FAQ’s:
 

I received solicitation for an interest rate below 4%, is this realistic?  

Lenders will advertise extremely low rates to get you in the door.  What they fail to tell you is that these are introductory rates, or temporary teaser rates.  They are usually not on a 30 year fixed term and if they are, there are probably astronomical fees associated with the loan in order to be able to offer this low rate. Most of these offers are in accordance with a 1 year ARM, in which your interest rate may change once a year or even monthly, depending on the type of loan.  
 
 

What Is PMI? 

Private Mortgage Insurance. PMI is extra insurance that lenders require from most homebuyers who obtain loans that are more than 80 percent of their new home's value. In other words, buyers with less than a 20 percent down payment are normally required to pay PMI.  PMI plays an important role in the mortgage industry by protecting a lender against loss if a borrower defaults on a loan and by enabling borrowers with less cash to have greater access to homeownership. With this type of insurance, it is possible for you to buy a home with as little as a 3 percent to 5 percent down payment. This means that you can buy a home sooner without waiting years to accumulate a large down payment.
 
 

What Is an ARM and what are the benefits and pitfalls? 

With an adjustable rate mortgage (ARM) the interest rate changes periodically, usually in relation to an index, and payments may go up or down accordingly. 

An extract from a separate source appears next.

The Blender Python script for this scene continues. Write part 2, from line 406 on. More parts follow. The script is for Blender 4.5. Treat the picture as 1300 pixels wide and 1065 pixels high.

To determine the interest rate on an ARM, lenders add to the index rate a few percentage points called the margin. The amount of the margin can differ from one lender to another, but it is usually constant over the life of the loan.  For Example: if the Index rate is 1 and the margin is 2.75 then your rate would be 3.75%.
 
 

How do I improve my Credit Scores? 

Call creditors and close out any credit cards you are not using.  Always make sure to make payments on time, especially debts associated with your mortgage.  Do not allow numerous lenders, finance companies, and/or credit card companies to pull your credit when shopping for homes, autos, or purchases that require financing. Shop around first and decide who it is you are going to do business with and have only them do a credit evaluation for you.
 
 

How can I improve my chances of qualifying for a mortgage?

DO NOT take on new debt.
DO NOT change jobs or line of work.
DO NOT lease or buy a new car.
DO NOT make late payments *especially* on your current mortgage or rent.
 

These are suggestions that will improve your chances of qualifying for the maximum loan at the best rate.  However, these suggestions do not guarantee you will qualify for a loan.  They are merely suggestions to follow during the home buying process.